_WORK REQUIRED_
Report every line below that holds the word "parts".

_MATERIAL SUPPLIED_
────────────────────────────────────────
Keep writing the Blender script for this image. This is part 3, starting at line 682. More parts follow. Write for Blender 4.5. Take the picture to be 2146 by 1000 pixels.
────────────────────────────────────────
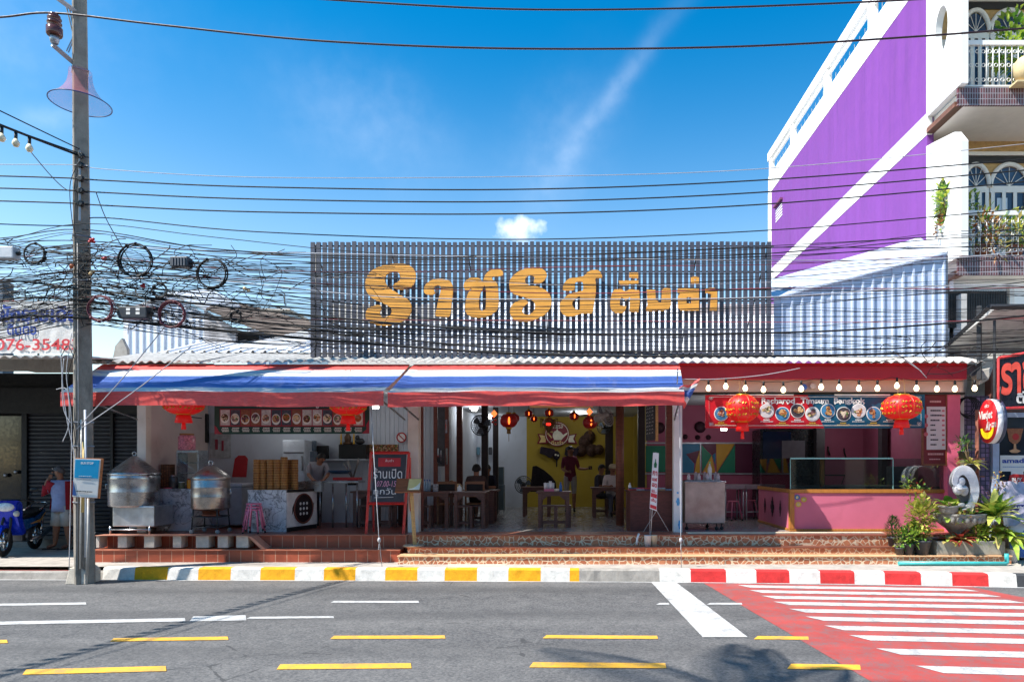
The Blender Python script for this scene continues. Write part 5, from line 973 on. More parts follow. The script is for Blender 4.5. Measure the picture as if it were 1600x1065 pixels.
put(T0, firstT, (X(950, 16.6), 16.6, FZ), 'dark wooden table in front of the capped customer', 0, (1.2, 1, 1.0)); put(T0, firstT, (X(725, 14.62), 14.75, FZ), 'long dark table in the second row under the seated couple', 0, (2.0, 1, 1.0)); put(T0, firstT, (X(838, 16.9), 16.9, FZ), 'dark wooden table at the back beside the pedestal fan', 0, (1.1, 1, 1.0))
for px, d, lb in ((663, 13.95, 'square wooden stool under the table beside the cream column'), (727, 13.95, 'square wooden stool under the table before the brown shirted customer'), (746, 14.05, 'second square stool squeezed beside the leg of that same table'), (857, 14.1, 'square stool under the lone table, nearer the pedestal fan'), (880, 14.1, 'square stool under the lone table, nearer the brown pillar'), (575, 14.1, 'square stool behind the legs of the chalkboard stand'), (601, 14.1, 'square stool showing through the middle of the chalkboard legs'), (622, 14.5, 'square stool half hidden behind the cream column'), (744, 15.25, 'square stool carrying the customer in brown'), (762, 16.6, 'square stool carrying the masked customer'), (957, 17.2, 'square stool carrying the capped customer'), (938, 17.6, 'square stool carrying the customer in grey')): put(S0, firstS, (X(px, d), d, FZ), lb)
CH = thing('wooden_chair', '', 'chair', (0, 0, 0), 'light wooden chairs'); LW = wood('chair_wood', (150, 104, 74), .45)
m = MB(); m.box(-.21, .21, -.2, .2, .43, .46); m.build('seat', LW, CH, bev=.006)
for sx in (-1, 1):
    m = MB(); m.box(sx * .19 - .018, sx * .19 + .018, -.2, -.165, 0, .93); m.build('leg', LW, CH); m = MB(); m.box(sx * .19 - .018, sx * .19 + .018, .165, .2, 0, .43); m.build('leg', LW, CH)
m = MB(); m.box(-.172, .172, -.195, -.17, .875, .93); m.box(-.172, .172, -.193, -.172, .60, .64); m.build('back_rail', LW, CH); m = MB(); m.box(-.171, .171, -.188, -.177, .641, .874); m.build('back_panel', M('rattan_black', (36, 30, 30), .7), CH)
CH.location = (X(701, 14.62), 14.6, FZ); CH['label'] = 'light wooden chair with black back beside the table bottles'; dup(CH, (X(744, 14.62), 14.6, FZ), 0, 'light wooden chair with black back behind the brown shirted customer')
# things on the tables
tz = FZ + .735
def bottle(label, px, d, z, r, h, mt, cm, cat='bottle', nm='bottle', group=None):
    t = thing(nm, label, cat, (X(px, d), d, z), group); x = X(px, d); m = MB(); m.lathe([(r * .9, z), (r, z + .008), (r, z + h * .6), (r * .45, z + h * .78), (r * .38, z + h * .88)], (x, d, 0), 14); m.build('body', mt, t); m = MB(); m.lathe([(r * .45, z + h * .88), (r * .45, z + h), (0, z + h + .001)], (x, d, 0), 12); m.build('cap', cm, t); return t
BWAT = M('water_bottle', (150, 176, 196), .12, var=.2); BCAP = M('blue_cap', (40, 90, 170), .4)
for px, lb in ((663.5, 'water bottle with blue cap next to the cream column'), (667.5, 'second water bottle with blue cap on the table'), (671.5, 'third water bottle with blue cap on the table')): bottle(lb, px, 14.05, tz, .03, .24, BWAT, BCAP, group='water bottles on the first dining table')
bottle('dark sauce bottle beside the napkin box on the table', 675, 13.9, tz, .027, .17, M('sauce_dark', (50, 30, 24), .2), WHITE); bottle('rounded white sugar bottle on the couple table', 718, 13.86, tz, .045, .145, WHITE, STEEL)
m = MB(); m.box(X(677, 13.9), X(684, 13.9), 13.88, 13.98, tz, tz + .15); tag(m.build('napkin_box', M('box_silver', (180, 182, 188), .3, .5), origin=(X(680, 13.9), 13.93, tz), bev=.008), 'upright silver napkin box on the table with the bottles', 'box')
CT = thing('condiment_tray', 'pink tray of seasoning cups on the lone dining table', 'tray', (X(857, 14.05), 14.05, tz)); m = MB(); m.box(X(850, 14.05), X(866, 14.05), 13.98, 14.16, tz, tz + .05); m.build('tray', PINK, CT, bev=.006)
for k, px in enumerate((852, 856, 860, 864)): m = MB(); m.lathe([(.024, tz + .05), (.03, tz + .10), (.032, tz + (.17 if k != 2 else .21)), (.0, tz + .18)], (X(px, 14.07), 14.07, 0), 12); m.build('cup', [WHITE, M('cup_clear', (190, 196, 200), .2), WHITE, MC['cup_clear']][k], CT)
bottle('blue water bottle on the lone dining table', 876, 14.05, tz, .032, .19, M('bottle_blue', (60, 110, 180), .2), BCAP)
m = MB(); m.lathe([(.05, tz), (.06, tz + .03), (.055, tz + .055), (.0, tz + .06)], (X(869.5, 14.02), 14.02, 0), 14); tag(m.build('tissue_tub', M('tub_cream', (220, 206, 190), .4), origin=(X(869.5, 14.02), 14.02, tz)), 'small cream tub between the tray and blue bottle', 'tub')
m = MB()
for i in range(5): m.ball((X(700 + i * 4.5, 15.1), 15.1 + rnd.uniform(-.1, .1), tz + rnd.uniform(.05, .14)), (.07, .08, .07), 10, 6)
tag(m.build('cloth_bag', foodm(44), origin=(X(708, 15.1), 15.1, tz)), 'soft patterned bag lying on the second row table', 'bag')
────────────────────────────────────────
_THE RESPONSE_
Keep writing the Blender script for this image. This is part 3, starting at line 682. More parts follow. Write for Blender 4.5. Take the picture to be 2146 by 1000 pixels.
The Blender Python script for this scene continues. Write part 5, from line 973 on. More parts follow. The script is for Blender 4.5. Measure the picture as if it were 1600x1065 pixels.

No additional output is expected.